### Short exercise
Write out exactly the lines of the entries below from the one holding "1080 pixels high." to the one holding "g.build('neon_border', NEONB, sh)", inclusive, and leave out all other lines.

### Supplied material
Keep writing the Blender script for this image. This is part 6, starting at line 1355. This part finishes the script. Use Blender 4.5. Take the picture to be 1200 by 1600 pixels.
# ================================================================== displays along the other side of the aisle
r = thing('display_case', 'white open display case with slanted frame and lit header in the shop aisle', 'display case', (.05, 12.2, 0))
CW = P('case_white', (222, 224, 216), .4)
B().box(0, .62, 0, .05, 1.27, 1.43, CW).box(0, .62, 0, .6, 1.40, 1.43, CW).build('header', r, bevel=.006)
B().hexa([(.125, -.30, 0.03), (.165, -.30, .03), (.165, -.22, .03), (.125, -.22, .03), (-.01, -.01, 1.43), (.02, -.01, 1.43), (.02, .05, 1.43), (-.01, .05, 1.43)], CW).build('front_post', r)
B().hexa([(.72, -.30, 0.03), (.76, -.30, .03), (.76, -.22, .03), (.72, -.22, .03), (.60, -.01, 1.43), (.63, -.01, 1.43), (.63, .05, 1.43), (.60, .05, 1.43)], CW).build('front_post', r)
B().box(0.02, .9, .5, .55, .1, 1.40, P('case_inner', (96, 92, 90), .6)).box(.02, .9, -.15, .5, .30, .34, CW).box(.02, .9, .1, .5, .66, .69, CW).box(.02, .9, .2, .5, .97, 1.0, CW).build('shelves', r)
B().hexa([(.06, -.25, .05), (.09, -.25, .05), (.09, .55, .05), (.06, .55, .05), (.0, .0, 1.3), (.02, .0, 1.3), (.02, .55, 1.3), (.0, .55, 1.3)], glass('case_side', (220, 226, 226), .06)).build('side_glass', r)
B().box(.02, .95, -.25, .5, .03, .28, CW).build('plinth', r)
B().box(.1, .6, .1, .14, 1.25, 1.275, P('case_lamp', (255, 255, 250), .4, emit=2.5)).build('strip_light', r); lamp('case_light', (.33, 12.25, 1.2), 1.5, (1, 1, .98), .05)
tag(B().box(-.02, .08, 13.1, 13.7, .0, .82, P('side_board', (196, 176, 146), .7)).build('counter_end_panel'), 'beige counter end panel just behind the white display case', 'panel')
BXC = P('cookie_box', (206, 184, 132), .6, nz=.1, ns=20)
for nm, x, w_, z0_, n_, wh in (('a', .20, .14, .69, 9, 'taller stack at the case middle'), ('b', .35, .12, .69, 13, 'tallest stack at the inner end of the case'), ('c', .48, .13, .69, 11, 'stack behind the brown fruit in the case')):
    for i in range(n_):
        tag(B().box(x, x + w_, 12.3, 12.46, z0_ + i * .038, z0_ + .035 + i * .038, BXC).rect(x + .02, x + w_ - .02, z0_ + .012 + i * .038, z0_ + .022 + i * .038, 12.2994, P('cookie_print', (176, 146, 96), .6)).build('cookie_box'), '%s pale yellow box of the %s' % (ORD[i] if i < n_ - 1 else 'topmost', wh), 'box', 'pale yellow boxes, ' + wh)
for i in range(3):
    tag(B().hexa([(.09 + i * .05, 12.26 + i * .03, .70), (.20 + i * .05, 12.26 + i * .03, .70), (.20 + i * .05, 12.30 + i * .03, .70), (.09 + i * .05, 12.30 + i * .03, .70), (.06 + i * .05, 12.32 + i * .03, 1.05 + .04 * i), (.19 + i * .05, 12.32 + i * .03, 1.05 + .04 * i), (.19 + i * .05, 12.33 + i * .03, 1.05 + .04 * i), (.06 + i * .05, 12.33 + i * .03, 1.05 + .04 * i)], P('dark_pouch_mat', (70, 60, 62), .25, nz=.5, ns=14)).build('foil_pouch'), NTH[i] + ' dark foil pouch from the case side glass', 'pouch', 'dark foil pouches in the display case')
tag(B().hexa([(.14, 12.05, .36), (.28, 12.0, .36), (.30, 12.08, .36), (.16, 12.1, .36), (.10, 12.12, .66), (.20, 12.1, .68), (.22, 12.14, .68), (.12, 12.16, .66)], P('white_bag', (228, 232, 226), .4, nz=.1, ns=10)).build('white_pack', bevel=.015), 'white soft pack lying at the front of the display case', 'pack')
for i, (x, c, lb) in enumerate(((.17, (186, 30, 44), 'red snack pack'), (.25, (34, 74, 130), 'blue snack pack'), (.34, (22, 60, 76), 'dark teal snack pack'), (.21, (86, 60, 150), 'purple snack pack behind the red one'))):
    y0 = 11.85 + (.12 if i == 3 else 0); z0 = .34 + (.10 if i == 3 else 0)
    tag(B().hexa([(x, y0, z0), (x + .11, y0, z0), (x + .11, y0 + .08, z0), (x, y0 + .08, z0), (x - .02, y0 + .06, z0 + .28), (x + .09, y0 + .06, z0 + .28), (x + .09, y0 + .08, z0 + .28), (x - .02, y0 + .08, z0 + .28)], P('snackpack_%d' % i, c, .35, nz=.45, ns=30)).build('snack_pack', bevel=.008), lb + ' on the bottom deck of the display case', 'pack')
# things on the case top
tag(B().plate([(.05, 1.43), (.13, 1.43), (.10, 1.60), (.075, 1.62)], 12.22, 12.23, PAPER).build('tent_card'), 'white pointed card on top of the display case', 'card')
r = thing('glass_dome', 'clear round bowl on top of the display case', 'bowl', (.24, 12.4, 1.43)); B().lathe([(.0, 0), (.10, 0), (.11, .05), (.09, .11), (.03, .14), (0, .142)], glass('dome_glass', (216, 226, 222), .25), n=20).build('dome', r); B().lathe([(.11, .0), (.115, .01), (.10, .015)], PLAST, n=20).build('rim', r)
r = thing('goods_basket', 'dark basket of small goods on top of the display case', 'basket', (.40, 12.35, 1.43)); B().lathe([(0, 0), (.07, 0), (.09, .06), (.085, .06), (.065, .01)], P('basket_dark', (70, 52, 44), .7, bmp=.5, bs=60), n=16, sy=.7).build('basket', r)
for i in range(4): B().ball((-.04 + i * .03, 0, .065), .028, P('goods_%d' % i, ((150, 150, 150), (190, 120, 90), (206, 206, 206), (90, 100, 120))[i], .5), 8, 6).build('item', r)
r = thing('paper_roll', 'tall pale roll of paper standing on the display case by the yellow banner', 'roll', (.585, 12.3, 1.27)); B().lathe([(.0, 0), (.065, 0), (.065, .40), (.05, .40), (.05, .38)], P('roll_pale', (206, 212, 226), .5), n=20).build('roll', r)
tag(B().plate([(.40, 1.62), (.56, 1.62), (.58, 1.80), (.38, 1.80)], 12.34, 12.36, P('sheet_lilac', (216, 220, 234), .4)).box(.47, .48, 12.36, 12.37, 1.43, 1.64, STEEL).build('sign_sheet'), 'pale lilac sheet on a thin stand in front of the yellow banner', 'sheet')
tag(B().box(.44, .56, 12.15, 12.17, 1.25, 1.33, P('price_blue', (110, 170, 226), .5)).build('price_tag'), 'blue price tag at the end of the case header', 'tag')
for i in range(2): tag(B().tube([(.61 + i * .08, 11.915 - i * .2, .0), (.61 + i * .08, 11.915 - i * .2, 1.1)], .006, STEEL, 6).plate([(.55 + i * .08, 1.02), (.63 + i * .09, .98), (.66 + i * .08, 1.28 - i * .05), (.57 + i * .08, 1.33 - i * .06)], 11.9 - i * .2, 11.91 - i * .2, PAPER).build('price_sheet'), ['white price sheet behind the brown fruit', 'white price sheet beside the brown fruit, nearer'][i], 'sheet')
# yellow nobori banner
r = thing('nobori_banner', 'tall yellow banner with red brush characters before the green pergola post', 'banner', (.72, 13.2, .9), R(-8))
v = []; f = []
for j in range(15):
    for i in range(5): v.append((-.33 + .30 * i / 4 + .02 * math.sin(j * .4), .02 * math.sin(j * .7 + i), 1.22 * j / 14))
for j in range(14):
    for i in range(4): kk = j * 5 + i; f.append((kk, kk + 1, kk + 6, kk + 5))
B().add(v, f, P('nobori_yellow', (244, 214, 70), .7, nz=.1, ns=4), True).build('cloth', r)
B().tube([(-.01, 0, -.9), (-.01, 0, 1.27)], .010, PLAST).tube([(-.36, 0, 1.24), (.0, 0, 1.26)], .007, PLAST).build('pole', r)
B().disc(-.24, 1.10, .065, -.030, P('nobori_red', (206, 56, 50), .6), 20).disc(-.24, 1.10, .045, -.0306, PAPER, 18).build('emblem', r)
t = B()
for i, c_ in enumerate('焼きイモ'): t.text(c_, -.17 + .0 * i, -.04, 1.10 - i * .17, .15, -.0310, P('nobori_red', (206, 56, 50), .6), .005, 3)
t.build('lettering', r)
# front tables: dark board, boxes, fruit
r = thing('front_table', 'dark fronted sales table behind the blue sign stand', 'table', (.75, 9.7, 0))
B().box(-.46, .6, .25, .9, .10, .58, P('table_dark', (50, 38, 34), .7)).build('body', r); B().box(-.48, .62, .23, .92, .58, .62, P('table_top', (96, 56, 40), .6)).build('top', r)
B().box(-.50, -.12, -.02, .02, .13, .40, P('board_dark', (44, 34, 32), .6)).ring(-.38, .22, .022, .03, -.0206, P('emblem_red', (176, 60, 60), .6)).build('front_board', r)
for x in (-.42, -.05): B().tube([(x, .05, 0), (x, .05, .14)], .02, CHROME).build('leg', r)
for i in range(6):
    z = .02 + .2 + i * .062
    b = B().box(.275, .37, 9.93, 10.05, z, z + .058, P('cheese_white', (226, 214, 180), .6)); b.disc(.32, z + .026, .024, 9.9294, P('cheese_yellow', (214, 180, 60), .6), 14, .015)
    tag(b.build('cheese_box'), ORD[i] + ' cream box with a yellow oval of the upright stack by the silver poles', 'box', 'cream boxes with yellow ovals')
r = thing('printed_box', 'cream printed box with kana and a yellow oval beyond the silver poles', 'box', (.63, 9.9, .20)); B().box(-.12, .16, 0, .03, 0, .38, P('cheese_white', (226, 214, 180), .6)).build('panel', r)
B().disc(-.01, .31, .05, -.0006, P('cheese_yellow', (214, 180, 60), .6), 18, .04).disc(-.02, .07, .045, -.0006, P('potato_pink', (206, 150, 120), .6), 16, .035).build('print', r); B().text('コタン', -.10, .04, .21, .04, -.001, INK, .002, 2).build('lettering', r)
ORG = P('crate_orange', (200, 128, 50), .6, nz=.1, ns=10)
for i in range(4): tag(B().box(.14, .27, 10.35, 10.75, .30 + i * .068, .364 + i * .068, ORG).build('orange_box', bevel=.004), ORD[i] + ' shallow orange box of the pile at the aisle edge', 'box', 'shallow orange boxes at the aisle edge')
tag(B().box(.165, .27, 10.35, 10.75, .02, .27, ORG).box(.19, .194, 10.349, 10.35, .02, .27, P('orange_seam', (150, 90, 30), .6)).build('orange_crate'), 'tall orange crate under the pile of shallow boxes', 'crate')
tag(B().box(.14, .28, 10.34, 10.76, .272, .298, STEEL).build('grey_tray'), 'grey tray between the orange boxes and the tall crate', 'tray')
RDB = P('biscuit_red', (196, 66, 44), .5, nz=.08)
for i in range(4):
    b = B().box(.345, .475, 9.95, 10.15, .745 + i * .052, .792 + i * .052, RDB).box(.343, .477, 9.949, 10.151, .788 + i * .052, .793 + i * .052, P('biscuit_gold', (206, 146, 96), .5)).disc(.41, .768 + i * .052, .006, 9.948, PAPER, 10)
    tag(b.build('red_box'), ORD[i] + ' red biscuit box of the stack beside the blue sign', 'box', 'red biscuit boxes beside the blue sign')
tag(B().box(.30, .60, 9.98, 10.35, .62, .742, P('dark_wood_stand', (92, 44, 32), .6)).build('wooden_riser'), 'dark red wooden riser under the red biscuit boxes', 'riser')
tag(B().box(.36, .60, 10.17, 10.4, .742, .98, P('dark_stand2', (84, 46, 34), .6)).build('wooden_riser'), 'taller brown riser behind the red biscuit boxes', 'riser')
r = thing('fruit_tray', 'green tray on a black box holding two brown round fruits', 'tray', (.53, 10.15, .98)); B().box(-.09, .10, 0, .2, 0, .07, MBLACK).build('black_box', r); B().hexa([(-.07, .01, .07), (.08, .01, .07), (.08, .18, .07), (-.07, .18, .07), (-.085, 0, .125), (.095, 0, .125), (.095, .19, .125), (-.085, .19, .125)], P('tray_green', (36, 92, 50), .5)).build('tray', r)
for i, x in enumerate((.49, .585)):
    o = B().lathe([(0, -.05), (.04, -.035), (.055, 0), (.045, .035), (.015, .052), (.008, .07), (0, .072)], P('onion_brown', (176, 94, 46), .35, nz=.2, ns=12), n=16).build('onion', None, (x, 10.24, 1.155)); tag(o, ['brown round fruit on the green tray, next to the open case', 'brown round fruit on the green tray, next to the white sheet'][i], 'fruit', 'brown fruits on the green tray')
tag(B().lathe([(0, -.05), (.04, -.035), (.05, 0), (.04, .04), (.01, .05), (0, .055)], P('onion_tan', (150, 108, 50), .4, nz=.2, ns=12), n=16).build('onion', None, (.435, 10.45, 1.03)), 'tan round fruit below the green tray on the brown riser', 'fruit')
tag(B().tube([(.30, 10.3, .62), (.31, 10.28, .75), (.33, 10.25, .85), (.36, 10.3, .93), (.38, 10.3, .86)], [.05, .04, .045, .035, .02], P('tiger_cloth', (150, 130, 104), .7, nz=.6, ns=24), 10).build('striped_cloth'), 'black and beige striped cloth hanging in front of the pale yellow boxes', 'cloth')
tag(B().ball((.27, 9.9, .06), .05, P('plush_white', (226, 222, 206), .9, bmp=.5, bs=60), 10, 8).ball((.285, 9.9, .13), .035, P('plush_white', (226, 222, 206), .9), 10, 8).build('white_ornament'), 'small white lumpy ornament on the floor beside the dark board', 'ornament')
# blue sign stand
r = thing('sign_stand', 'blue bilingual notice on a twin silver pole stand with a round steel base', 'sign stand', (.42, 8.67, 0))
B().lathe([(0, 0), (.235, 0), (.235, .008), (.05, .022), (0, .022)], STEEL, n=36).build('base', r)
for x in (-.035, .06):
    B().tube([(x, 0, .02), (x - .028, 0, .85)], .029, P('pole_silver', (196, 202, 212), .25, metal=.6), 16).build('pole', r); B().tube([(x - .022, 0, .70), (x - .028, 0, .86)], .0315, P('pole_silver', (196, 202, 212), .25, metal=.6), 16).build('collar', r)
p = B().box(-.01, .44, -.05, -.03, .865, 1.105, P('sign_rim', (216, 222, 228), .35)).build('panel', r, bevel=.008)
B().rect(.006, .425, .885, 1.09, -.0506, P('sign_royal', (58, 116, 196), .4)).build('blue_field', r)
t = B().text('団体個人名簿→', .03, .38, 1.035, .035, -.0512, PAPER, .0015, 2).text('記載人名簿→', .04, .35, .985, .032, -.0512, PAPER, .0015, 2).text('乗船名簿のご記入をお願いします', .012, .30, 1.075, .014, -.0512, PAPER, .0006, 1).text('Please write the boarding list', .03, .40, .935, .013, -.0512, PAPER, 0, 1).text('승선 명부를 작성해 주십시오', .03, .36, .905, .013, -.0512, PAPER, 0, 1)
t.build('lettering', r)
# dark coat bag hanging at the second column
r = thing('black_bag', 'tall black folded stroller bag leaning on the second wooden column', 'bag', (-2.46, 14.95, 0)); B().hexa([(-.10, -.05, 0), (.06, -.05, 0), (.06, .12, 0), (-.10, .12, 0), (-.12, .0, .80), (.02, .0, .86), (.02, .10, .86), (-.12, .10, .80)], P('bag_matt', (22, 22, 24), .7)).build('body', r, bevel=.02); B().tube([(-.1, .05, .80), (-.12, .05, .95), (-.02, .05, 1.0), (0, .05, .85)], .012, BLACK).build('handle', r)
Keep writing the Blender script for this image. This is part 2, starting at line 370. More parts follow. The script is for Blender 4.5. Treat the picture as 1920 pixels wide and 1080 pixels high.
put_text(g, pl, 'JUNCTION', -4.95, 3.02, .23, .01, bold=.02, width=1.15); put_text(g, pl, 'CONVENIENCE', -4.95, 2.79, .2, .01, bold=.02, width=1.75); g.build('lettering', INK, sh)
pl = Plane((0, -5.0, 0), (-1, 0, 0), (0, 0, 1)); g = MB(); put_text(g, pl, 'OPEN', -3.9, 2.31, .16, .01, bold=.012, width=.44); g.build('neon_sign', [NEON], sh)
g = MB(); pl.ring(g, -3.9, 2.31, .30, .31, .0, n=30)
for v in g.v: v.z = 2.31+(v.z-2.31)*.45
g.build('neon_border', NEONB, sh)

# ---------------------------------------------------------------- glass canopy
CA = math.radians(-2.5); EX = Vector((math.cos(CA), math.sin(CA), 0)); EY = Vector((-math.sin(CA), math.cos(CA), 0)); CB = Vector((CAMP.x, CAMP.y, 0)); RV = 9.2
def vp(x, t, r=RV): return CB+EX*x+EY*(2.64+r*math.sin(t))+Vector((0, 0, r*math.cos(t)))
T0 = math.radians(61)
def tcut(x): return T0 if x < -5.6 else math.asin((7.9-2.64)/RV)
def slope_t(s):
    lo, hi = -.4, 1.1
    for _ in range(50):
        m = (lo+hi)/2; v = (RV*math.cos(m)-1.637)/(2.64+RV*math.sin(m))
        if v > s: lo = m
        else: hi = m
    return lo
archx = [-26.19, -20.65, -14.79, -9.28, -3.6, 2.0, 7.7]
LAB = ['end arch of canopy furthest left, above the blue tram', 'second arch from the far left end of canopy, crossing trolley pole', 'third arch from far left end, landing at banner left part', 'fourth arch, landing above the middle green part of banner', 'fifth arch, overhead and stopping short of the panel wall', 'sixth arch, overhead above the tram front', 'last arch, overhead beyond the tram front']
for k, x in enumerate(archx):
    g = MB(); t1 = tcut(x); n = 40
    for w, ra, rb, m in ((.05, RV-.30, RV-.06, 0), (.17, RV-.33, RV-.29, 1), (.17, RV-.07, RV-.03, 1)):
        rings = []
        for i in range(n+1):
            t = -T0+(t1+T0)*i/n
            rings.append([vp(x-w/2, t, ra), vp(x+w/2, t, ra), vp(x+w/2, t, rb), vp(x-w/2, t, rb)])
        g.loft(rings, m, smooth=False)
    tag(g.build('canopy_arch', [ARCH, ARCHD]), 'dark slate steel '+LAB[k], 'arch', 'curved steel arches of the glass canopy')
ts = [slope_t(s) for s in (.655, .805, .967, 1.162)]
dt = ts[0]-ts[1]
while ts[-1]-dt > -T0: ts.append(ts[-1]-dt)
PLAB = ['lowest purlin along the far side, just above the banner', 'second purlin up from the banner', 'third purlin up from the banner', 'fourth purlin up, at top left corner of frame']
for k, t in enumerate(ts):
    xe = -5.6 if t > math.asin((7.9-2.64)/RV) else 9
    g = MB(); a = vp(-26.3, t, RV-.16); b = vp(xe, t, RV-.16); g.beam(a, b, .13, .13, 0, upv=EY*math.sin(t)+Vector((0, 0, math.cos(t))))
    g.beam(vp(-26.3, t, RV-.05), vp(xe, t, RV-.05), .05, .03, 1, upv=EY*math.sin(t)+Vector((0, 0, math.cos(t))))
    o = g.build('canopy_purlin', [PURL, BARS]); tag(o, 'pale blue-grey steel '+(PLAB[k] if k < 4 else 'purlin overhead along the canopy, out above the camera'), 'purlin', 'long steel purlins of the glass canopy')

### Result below
Keep writing the Blender script for this image. This is part 2, starting at line 370. More parts follow. The script is for Blender 4.5. Treat the picture as 1920 pixels wide and 1080 pixels high.
put_text(g, pl, 'JUNCTION', -4.95, 3.02, .23, .01, bold=.02, width=1.15); put_text(g, pl, 'CONVENIENCE', -4.95, 2.79, .2, .01, bold=.02, width=1.75); g.build('lettering', INK, sh)
pl = Plane((0, -5.0, 0), (-1, 0, 0), (0, 0, 1)); g = MB(); put_text(g, pl, 'OPEN', -3.9, 2.31, .16, .01, bold=.012, width=.44); g.build('neon_sign', [NEON], sh)
g = MB(); pl.ring(g, -3.9, 2.31, .30, .31, .0, n=30)
for v in g.v: v.z = 2.31+(v.z-2.31)*.45
g.build('neon_border', NEONB, sh)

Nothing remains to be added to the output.